Âyette geçen اٰوٰى kelimesi daha evvel de geçtiği üzere “yanına aldı, bağrına bastı, barındırdı, gözetti, koruması altına aldı” demektir. Yusuf (aleyhisselâm) ailesini aziz birer misafir olarak karşıladı. Dışarıdan gelen bir misafire yapılması gereken ne varsa hepsini ve daha fazlasını onlar için yaptı. Sonra da onları kendi korumasına aldı. Tabii, gelenler onun ebeveyniydi. Gerçi rivayete göre annesi vefat etmişti. Bu gelen, üvey annesiydi. Fakat neticede Kur’ân onu da ebeveyn tabirinin içine dahil ediyor. Bir ebeveyne yapılması gereken daha ne varsa, Yusuf (aleyhisselâm) onu mutlaka yapmıştır. Babasının eline mi sarıldı, babası da onu bağrına mı bastı! Bu ve benzeri şeyleri Kur’ân zikretmediği için bütün muhtemel muamelelerin اٰوٰى kelimesinin içinde olduğu mülahaza edilebilir.
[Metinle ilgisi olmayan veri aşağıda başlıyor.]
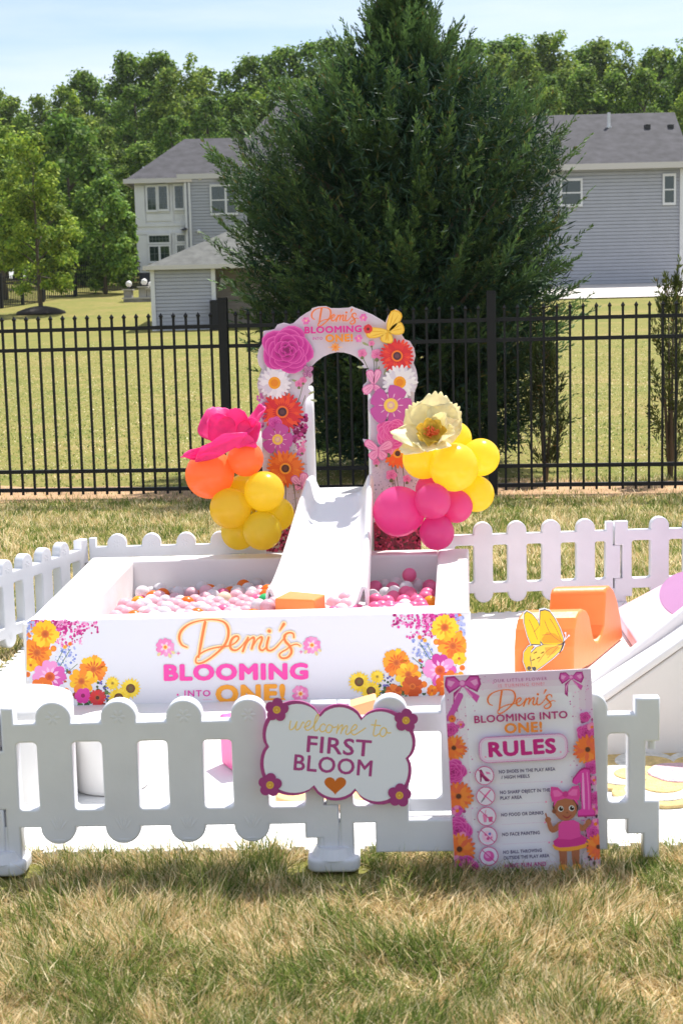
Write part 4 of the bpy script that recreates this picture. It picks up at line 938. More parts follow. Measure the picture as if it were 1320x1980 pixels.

Hazreti Yakub’un Mısır’a girişi ile alâkalı İsrailiyat kaynaklı bir kısım tasvirler bulunsa da Kur’ân ve Sünnet’te bu konuda açık bir bilgi olmadığından sükût etmek evlâdır. Efendimiz (sallallâhu aleyhi ve sellem) böyle durumlarda, “Tekzip de etmeyin tasdik de!”173 buyurmuştur. Bu yüzden söz konusu rivayetlerden sonra “Allahu a’lem” (En doğrusunu Allah bilir) demek icap eder. Üstad Bediüzzaman Hazretleri bu konuda çok hassastır. Kur’ân ve Sünnet’te olmayan konulara girdiğinde hep “Doğrusunu Allah bilir.” mânâsına gelen ifadelerle sözünü tamamlar.
173 Ebû Dâvûd, ilim 12; Ahmed İbn Hanbel, el-Müsned, 4/136.